Royalties. The federal government encourages invention and original creations in the ten regional laboratories, assisting all types of geniuses — artists, authors, and scientists — and protecting their patents. In return the government takes one half the profits realized from all such inventions and creations, whether pertaining to machines, books, artistry, plants, or animals.
Inheritance tax. The federal government levies a graduated inheritance tax ranging from one to fifty per cent, depending on the size of an estate as well as on other conditions.
Military equipment. The government earns a considerable sum from the leasing of military and naval equipment for commercial and recreational usages.

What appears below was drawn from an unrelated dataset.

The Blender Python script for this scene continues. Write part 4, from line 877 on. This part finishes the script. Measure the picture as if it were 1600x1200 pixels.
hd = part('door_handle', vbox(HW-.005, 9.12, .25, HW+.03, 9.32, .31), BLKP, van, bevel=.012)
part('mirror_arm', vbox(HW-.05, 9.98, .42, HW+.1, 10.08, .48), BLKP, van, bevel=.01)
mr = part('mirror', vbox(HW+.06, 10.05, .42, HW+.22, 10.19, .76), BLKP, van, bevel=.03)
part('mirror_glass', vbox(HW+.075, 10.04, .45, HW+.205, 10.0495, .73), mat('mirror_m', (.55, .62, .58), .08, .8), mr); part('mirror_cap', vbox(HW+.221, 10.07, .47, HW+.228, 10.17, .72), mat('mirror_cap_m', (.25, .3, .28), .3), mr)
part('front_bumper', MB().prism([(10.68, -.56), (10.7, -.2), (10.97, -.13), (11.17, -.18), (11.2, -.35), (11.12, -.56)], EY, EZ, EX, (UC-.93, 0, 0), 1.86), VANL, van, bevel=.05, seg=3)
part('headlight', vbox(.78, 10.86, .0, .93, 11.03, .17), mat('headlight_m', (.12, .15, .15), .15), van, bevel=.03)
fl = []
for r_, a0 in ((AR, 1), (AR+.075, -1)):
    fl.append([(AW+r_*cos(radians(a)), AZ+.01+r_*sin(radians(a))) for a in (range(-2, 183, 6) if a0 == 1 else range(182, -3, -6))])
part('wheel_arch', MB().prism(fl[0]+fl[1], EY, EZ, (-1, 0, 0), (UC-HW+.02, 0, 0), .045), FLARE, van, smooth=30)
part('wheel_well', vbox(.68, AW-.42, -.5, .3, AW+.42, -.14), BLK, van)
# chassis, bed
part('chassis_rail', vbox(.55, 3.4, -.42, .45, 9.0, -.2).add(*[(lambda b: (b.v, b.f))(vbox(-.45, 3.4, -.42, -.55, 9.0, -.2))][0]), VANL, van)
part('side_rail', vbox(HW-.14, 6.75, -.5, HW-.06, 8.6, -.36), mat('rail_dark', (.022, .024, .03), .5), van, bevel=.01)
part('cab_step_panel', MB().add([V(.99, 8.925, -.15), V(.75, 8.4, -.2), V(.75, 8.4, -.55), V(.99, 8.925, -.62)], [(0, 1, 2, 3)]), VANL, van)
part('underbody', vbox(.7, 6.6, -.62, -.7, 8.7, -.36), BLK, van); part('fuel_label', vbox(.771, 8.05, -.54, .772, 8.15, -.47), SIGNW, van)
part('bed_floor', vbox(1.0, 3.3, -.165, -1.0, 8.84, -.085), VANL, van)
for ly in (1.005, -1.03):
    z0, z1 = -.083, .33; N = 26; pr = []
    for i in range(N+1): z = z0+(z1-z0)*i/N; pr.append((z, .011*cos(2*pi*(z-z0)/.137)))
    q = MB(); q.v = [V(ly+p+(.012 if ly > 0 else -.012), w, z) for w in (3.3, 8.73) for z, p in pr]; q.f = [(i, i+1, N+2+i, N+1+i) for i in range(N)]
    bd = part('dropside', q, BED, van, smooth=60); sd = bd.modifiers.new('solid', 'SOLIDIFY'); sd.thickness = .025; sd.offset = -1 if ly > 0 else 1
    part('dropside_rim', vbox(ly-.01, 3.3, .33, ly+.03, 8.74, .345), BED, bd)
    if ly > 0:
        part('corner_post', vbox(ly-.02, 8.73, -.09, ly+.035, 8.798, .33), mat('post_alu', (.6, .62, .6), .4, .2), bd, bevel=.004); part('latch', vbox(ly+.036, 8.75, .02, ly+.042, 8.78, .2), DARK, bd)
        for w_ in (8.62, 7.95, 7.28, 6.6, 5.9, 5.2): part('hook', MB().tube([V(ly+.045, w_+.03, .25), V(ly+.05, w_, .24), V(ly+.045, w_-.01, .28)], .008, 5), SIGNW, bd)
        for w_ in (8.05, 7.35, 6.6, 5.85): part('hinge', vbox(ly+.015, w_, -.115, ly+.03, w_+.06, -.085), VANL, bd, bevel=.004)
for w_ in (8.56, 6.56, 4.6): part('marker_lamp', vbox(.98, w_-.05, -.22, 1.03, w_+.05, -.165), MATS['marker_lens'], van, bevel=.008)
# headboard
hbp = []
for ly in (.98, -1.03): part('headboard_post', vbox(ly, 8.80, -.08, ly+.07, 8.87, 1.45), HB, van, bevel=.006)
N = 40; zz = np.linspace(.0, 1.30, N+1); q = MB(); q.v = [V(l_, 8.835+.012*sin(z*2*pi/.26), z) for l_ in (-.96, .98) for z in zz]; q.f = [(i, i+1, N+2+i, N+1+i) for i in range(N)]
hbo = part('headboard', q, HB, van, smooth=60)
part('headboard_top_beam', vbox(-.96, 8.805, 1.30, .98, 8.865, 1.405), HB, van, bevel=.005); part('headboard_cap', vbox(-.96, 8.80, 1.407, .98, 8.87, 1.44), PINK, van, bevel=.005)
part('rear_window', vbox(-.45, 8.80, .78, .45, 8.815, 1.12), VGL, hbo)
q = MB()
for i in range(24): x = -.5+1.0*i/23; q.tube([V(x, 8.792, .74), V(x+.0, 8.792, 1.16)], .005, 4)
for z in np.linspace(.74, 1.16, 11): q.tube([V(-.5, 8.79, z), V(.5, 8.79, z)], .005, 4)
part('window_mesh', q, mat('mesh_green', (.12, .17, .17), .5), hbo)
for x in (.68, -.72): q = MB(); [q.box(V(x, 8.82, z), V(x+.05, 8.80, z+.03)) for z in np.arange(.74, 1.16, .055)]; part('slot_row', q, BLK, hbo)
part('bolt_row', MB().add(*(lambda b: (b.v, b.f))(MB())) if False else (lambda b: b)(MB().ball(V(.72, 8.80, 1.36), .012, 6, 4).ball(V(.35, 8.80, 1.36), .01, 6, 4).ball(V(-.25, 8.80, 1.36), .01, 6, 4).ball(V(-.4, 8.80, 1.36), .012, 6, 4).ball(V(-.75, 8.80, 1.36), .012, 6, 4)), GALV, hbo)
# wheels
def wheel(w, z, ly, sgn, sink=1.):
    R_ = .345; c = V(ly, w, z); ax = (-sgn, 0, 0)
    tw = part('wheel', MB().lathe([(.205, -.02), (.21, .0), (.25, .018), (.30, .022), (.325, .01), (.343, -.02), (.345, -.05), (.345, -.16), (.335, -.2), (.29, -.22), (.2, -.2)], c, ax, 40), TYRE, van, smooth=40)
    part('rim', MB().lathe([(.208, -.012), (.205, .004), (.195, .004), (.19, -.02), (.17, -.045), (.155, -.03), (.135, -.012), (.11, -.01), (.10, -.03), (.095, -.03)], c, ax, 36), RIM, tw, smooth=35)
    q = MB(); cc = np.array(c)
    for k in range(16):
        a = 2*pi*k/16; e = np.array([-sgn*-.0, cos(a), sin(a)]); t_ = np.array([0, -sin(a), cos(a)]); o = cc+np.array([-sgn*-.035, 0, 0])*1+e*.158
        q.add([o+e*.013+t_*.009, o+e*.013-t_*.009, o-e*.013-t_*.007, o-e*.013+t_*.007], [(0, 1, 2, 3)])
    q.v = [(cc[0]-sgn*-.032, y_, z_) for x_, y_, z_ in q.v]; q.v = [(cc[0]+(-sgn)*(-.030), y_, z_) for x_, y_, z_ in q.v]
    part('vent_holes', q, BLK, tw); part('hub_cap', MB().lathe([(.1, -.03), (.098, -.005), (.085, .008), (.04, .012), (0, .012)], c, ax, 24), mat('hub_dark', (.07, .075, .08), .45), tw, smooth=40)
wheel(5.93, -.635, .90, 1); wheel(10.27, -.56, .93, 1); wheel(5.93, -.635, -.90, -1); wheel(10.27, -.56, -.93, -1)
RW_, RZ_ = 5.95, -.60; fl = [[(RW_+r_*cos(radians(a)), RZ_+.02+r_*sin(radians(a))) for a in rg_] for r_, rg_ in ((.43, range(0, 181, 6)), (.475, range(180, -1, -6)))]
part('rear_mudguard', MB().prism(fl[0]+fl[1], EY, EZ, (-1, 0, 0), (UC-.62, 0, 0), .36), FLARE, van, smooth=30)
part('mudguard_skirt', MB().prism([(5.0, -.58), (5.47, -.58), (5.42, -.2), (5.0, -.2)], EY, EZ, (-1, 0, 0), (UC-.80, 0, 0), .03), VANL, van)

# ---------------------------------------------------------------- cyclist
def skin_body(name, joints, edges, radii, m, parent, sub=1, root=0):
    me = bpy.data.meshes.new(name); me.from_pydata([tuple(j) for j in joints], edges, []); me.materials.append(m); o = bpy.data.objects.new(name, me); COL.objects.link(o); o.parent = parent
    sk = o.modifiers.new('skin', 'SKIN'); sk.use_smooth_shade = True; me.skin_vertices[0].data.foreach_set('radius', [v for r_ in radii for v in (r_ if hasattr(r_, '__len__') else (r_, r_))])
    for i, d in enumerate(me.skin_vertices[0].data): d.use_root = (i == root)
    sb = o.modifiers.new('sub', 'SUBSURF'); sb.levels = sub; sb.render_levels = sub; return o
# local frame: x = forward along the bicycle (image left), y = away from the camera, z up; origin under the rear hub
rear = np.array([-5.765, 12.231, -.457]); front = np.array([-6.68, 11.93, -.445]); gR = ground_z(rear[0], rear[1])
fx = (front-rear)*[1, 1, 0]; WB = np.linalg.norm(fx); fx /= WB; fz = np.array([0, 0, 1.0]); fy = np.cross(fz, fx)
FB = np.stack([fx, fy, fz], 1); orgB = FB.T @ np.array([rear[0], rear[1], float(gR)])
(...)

Natural resources. The income from natural resources, when not fully required for the specific purposes designated in the charter of federal statehood, is turned into the national treasury.
72:7.8
Just now this superior government is planning to establish ambassadorial relations with the inferior peoples, and for the first time a great religious leader has arisen who advocates the sending of missionaries to these surrounding nations. We fear they are about to make the mistake that so many others have made when they have endeavored to force a superior culture and religion upon other races. What a wonderful thing could be done on this world if this continental nation of advanced culture would only go out and bring to itself the best of the neighboring peoples and then, after educating them, send them back as emissaries of culture to their benighted brethren! Of course, if a Magisterial Son should soon come to this advanced nation, great things could quickly happen on this world.